For Chanel’s A/W 2015-16 haute couture collection, Lagerfeld thrilled the fashion pack again with a show populated by creepy-looking androids that circled the room in 3D-printed boxy jacket suits, while Lagerfeld’s muses, from Kristen Stewart to Julianne Moore, gambled in a casino. The crystals and sequins between and under the 3D-printed components were embroidered by Lesage — by hand.
Lesage Intérieurs, founded in 1993, is based at the Vastrakala “atelier of excellence” on the outskirts of Chennai. To create The Veil, a collaboration with the Bourroullec brothers, 20 expert artisans spent a thousand hours hand-stitching 7,200 oversized PVC paillettes onto a large (6x3m) piece of Kvadrat two-tone fabric in a work that likens stitches to early pixels.
The tweed suit is a Chanel staple — originally inspired by the jackets of Chanel’s one-time boyfriend the Duke of Westminster — and constantly reimagined since. Today, much of the fabric is produced by ACT 3, a weaving atelier in Pau, from design samples created at Lesage, using everything from ribbon to muslin, paper, leather, wool, pearls, rhinestones and pebbles. This pink suit, a homage to the monochrome outfits of Queen Elizabeth II, was designed by Lagerfeld’s successor, Virginie Viard, for Chanel’s acclaimed post-punk 2023-24 Paris-Manchester Métiers d’art collection. The ochre trouser suit, made from a tweed that includes pompoms and fluffy cotton, is a Lagerfeld design for S/S prêt-à-porter 1998.

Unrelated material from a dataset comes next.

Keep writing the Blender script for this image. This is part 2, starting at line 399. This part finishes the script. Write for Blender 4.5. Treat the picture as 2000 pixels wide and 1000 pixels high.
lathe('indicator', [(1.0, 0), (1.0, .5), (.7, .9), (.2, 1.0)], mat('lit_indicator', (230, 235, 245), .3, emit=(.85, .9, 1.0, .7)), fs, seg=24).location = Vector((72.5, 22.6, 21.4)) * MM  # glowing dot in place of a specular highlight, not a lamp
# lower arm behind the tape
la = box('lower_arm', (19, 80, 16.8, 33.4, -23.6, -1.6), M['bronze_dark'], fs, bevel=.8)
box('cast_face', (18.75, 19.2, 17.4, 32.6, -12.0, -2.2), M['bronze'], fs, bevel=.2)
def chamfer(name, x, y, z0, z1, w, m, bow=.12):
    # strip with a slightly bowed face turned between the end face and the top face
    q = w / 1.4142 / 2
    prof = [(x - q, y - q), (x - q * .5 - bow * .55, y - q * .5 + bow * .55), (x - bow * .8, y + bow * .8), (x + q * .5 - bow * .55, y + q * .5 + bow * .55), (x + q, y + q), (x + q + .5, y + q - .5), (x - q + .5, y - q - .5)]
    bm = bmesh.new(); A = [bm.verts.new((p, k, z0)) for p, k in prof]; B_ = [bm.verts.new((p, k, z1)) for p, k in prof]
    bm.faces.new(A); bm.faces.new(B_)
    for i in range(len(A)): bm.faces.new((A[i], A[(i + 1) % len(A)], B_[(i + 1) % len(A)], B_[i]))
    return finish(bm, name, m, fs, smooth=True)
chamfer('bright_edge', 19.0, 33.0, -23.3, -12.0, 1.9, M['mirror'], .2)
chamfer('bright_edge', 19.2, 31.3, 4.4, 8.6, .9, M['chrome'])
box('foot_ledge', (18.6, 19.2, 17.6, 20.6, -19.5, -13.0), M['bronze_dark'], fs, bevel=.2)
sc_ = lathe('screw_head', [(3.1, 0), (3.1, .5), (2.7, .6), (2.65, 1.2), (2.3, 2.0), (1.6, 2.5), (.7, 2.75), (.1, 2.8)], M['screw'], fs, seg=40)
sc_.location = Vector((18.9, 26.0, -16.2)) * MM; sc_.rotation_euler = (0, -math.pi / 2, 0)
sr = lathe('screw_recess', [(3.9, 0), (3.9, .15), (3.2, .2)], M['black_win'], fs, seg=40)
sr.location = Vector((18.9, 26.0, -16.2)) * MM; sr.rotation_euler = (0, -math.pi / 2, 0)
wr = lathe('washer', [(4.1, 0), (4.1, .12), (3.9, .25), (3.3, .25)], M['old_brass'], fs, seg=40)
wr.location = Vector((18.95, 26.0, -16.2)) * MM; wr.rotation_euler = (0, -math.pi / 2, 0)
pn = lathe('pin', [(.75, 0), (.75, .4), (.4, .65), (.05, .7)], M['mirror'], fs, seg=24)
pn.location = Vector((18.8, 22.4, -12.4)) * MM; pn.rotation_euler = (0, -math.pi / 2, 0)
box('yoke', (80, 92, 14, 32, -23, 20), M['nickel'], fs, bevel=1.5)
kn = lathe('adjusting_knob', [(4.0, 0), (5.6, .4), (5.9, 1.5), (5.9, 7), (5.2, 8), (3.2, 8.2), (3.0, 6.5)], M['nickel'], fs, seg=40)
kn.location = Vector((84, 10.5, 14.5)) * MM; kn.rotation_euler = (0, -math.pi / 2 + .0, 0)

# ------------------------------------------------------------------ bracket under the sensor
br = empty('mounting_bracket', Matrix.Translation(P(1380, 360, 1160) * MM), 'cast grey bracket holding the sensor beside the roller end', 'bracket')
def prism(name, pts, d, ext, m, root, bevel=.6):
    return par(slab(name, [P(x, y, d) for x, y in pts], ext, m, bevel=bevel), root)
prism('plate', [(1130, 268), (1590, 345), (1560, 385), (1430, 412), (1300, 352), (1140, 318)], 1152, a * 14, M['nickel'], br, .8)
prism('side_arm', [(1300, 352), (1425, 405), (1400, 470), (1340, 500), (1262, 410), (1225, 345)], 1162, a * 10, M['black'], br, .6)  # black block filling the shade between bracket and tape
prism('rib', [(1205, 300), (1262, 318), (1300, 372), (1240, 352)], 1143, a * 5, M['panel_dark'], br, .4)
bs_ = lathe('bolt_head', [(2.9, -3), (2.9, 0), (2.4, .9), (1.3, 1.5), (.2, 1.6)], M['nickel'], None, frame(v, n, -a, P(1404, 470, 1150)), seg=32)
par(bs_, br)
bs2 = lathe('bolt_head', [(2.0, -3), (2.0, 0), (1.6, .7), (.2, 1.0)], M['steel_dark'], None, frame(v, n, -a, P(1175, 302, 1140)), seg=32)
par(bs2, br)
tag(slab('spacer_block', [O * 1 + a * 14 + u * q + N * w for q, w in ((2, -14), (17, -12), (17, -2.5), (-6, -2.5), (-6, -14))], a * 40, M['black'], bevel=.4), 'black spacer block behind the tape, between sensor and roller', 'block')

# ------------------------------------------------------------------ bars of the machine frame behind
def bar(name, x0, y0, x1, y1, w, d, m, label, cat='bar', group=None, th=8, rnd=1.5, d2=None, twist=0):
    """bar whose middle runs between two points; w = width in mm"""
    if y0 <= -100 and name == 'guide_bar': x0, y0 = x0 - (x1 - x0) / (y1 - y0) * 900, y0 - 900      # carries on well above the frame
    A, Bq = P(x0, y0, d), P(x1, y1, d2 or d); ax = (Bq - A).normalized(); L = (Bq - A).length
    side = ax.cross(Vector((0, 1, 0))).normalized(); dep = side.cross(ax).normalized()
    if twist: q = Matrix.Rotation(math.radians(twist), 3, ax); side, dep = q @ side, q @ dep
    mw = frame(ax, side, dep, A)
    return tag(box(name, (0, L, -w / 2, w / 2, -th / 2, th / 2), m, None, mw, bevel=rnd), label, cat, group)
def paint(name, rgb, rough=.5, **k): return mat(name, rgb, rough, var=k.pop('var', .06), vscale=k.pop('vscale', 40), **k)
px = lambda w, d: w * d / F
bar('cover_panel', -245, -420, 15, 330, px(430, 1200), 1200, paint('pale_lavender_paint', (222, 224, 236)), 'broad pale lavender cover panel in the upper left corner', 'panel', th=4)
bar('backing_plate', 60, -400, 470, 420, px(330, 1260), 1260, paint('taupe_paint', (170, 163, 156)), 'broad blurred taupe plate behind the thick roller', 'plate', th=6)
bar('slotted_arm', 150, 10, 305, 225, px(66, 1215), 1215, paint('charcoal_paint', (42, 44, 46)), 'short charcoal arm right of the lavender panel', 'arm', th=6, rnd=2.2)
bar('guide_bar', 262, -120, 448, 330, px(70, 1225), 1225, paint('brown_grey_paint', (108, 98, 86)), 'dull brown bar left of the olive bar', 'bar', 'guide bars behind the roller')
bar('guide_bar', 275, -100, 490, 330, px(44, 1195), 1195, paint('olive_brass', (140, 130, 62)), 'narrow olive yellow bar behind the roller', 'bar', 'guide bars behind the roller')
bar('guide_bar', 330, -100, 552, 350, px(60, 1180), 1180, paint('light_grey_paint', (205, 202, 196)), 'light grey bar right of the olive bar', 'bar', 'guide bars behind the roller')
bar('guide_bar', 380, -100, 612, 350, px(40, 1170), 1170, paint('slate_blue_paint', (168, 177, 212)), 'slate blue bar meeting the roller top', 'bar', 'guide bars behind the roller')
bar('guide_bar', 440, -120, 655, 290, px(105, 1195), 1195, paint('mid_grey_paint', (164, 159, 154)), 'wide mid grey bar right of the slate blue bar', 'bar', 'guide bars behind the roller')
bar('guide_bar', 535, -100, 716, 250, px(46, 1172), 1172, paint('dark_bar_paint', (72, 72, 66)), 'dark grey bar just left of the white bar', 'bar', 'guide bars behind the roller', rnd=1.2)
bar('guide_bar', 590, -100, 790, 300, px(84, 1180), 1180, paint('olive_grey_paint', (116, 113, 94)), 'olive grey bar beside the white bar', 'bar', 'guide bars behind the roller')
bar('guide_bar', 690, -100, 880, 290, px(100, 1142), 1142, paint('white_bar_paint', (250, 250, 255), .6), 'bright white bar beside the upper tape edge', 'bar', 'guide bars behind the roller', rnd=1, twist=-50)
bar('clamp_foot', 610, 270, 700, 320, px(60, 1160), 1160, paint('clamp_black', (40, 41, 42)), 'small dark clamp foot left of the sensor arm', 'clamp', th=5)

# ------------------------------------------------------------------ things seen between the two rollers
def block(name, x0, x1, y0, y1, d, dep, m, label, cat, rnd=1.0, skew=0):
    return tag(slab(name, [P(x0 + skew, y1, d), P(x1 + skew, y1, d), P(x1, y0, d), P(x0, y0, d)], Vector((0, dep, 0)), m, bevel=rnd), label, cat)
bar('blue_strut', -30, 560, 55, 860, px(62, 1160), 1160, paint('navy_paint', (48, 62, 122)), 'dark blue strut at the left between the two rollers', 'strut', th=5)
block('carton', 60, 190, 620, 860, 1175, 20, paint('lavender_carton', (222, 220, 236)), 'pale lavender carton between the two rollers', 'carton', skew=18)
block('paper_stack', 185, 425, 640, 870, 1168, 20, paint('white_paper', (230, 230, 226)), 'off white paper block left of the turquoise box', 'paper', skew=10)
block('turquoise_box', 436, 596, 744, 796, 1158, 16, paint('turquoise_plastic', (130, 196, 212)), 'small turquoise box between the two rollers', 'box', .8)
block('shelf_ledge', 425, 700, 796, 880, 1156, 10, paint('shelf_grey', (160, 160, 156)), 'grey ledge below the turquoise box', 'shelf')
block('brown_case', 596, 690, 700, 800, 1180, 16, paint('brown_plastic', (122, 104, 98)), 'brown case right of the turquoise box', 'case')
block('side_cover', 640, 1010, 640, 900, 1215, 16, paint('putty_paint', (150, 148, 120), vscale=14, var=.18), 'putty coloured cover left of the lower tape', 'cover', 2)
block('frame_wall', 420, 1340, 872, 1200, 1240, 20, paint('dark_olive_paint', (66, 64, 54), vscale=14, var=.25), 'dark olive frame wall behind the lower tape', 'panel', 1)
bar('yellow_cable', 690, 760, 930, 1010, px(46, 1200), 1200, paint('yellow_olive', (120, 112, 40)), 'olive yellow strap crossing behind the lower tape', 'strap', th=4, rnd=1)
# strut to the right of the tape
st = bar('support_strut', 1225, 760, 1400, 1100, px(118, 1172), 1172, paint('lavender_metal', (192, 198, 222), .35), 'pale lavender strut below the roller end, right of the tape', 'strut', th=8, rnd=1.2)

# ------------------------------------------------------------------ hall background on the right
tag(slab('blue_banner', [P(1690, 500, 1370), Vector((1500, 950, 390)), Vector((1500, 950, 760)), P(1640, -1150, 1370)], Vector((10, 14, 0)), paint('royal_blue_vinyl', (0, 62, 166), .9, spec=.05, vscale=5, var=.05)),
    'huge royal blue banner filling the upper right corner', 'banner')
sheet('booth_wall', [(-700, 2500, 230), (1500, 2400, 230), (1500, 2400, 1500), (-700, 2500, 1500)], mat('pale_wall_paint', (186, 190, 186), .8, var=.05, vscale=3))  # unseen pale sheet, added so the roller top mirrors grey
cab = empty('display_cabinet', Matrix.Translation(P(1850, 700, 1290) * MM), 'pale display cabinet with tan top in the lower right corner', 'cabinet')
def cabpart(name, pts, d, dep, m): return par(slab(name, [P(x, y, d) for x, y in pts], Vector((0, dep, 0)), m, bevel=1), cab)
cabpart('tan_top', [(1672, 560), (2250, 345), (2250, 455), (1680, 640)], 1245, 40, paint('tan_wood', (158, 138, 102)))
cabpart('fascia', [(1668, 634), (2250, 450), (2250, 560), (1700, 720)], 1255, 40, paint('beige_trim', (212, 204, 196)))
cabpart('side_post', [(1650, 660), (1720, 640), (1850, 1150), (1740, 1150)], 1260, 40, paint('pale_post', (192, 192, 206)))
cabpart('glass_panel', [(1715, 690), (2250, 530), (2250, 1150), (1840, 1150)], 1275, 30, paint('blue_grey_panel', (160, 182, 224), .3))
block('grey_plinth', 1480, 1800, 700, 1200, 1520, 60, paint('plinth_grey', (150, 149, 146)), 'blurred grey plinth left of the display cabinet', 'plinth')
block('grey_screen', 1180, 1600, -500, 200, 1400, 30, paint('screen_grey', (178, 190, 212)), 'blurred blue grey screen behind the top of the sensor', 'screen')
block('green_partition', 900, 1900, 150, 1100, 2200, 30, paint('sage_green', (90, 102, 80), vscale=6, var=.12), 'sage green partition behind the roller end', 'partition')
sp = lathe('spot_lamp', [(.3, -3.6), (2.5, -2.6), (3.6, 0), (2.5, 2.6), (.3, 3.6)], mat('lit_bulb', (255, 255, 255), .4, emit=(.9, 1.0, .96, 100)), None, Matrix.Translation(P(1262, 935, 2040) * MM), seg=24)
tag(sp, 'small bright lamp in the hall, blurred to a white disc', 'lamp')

Before founding her research and design studio Clinique vestimentaire, Jeanne Vicérial co-developed a robotised process for producing no-waste, made-to-measure clothes and worked with Hussein Chalayan. Now represented by the Templon gallery, the artist and fashion designer collaborates and exhibits widely: with Hubert Barrère, she resuscitated the medieval figure of the gisant (tomb effigy) in a sculpture of pleats, threads and drapes that open to reveal bejewelled organs embroidered by Lesage.
After the Paris attacks of November 13, 2015 ended his rugby career, Aristide Barraud turned to writing, photography and making art. In this monumental work conceived with Hubert Barrère, hundreds of starlings have been embroidered by thousands of hands on several layers of organza, celebrating a “natural phenomenon of collective symbiosis in an increasingly fragmented society”. It’s back in Paris after free workshops in Marseilles, Dakar, Venice and Hyères, in which members of the public were invited to add their individual stitch to the collective whole.